Using the Flashpoint Xplor 600 HSS for on-location Jungle Portraits – by C.S. Muncy

C.S. MuncyC.S. Muncy is a New York City-based freelance photojournalist with a client list that includes The New York Times, The Wall Street Journal, Newsday, The New York Daily News and The Village Voice. His work has also appeared in Time Magazine, The Smithsonian Magazine and Wired Japan. In 2012, he was selected for the 25th Eddie Adams Workshop, received the NPPA Short Course Travel Grant and won first prize in the National Geographic/Nikon “Full Story” photo contest. A graduate of the Defense Information School, he enlisted in the United States Air Force in 2002 and is currently a combat correspondent with the 106th Rescue Wing.

106th Rescue Wing Conducts Jungle Survival Training

My first attempt at on-scene lighting could, optimistically, be called “complicated.”

This was perhaps ten years ago, and I was trying to shoot on a Brooklyn sidewalk outside my apartment with a no-name, hundred dollar strobe I bought off eBay. A huge extension cord snaked from the sidewalk, fifty feet up the stairs apartment. The strobe itself lacked any kind of power settings, light modifier, radio trigger, or even a brand name. Looking back, I’m shocked I didn’t electrocute my model or set my building on fire.

While the equipment was less than desirable (and quite possibly unsafe) it did allow me to work with artificial light sources in ways I hadn’t been able to before. Prior to this, my only experience with studio lights were with massive DynaLite strobes in my old university studio. They were amazing, powerful pieces of equipment, but they were also older than I was. Those new no-name, affordable strobes were the first harbinger of things to come; an entire new marketplace of increasingly innovative new flashes that would upset the given order.

Recently I was put on orders to document some training out in Hawaii; working with NASA as we ramped up to support the upcoming Orion program. A good chunk of that was to involve SERE (survival, escape, resistance and evasion) training in the jungle. I’ve been wanting to capture portraits with these guys for a long time, and this seemed like the best place to do so.

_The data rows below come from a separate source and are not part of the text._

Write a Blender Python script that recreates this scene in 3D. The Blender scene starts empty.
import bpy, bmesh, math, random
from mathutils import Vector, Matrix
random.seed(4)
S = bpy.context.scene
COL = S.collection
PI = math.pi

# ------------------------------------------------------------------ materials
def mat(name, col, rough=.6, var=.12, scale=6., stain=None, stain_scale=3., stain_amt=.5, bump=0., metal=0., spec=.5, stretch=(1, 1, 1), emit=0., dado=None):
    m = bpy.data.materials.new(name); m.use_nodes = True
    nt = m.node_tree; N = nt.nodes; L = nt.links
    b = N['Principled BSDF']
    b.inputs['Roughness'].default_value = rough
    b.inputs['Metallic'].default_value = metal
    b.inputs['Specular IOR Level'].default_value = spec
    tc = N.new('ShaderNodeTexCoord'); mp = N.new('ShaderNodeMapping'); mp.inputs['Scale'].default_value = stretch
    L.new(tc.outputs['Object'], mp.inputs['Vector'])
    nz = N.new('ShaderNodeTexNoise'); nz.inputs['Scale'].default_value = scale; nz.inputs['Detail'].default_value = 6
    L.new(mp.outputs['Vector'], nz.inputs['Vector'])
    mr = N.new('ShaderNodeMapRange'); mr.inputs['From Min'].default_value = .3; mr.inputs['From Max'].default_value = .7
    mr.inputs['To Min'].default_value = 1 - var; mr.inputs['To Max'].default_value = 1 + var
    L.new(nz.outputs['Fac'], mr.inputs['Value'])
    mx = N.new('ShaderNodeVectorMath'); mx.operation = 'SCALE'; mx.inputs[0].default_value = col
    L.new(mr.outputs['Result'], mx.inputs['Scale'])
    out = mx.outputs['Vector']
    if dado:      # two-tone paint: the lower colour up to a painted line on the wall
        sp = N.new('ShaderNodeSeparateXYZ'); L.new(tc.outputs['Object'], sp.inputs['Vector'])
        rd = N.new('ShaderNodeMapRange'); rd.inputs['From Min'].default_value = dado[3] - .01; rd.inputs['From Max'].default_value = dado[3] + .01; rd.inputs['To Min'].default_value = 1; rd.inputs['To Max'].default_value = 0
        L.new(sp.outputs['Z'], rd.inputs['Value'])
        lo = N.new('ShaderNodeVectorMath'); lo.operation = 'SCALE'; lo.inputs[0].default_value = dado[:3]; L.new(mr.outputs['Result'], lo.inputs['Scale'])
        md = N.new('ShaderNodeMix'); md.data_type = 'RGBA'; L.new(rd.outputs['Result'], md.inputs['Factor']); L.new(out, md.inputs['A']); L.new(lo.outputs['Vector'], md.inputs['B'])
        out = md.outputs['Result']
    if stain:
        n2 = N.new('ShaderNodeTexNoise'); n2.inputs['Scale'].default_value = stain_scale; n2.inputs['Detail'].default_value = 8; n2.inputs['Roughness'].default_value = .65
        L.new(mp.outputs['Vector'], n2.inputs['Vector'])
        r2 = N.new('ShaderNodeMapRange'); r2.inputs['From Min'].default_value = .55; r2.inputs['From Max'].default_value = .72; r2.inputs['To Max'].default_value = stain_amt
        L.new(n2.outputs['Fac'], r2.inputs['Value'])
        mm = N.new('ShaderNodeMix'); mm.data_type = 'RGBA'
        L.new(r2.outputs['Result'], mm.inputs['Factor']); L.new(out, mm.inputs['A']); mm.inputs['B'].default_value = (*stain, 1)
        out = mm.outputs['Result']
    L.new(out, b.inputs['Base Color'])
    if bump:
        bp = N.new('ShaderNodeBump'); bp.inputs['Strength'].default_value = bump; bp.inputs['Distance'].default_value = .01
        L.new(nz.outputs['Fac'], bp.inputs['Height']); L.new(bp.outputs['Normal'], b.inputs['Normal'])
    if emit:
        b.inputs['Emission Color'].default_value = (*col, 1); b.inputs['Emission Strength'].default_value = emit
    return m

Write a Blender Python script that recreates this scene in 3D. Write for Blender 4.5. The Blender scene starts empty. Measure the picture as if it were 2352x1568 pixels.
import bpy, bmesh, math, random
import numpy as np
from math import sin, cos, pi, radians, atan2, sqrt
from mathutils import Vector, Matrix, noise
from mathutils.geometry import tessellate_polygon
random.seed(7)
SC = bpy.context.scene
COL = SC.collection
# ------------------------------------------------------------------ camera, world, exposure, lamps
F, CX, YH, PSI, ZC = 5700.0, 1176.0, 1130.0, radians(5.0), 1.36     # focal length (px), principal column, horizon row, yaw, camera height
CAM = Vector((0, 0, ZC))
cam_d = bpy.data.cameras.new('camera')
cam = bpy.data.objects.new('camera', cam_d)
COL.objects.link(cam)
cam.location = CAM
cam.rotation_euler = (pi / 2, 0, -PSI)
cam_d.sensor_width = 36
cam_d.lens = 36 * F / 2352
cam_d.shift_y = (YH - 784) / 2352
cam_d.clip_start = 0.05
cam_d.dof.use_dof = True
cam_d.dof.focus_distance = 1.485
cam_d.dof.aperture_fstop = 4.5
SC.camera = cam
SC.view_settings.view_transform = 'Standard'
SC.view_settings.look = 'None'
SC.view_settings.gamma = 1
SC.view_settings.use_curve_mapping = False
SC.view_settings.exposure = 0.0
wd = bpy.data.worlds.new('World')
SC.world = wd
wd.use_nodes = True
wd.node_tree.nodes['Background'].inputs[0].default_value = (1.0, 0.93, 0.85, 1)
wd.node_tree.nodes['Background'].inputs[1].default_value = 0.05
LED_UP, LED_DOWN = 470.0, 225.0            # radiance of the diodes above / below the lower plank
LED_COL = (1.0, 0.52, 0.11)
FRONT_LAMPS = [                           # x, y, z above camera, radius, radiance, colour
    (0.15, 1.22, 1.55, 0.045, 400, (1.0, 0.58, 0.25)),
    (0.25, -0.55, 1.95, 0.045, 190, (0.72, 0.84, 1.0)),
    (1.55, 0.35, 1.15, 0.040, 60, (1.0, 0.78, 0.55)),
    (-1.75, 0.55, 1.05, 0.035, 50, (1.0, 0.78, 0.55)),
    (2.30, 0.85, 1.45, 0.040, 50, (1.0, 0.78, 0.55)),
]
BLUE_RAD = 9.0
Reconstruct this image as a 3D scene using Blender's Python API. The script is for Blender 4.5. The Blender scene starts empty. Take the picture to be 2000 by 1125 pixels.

106th Rescue Wing Conducts Jungle Survival Training

At first I considered using the Nikon Creative Lighting System, which I’ve had good results with before. The downside is that I had no idea how long I’d be out in the field — the original plan was for a 48-hour course, and the idea of carrying several flashes, modifiers and batteries (all very easy to lose items) left me feeling somewhat uneasy. Moreover, I’d be shooting at several points throughout the day, possibly competing with direct sunlight. My SB-900‘s and 910‘s are powerful flashes, but I’d end up using up all my batteries very quickly. Eventually I settled on the XPlor 600 HSS. Adorama was willing to loan me a model for testing, but because of the muddy, wet environment I planned on shooting in, I felt uncomfortable using a loaner and ended up buying a model for myself.

Flashpoint Xplor 600 HSS

The XPlor 600 HSS is a battery powered, high-speed sync and TTL capable strobe. Fully assembled (minus any lighting modifiers) it’s about the size of a large thermos or lunchbox, and weighs in at a little more over six pounds. The exterior is made of a high impact, heavy duty black plastic, and has a locking metal Bowens mount for softboxes or other modifiers. There’s also a folding pistol grip that can be mounted on a monopod or light stand. It also features an interior radio receiver, which matches up perfectly with the Flashpoint R2 TTL trigger (though I used the Godox X1, which is functionally identical.)

Let’s take a moment to talk about the radio system on this system. I’ve used radio triggers of all types, but the combination of this strobe and these triggers made everything beyond simple. I could adjust groups, channels and power settings in seconds, which was particularly useful when you’re on the side of a mountain quickly losing light.

106th Rescue Wing Conducts Jungle Survival Training

Shooting on scene had its own set of challenges. First, water and strobes aren’t great together. While it only briefly, lightly rainednlate into the shoot, even a tiny drop of moisture can ruin your day. On top of that, we had to travel through a fair amount of armpit-high underbrush, all of which was pretty slick. Prior to leaving for the shoot, I made sure to take time to cover all the vents and seams on the flash with tape. It wasn’t a perfect solution, but it worked well enough for the moment. The wind also caught my softbox at several points, causing the light to tip. Looking back, I would probably invest in the extension head, which would allow me to keep the weight of the light and battery much lower to the ground.

106th Rescue Wing Conducts Jungle Survival Training

So, what are the PROS for the XPlor 600?

– You’re really getting your money’s worth compared to similar systems

– Having everything integrated saves a ton of space out in the field

– Accepts any Bowens mount accessory

And the CONS? Honestly, there’s not a ton. It’s pricey, but again much less than most competing brands. It accepts a huge variety of accessories. The built in radio trigger streamlines your entire workflow. It’s heavy, but lighter than similar non-hotshoe systems. For shooters who do a lot of portrait work in the field, I can’t recommend this strobe highly enough.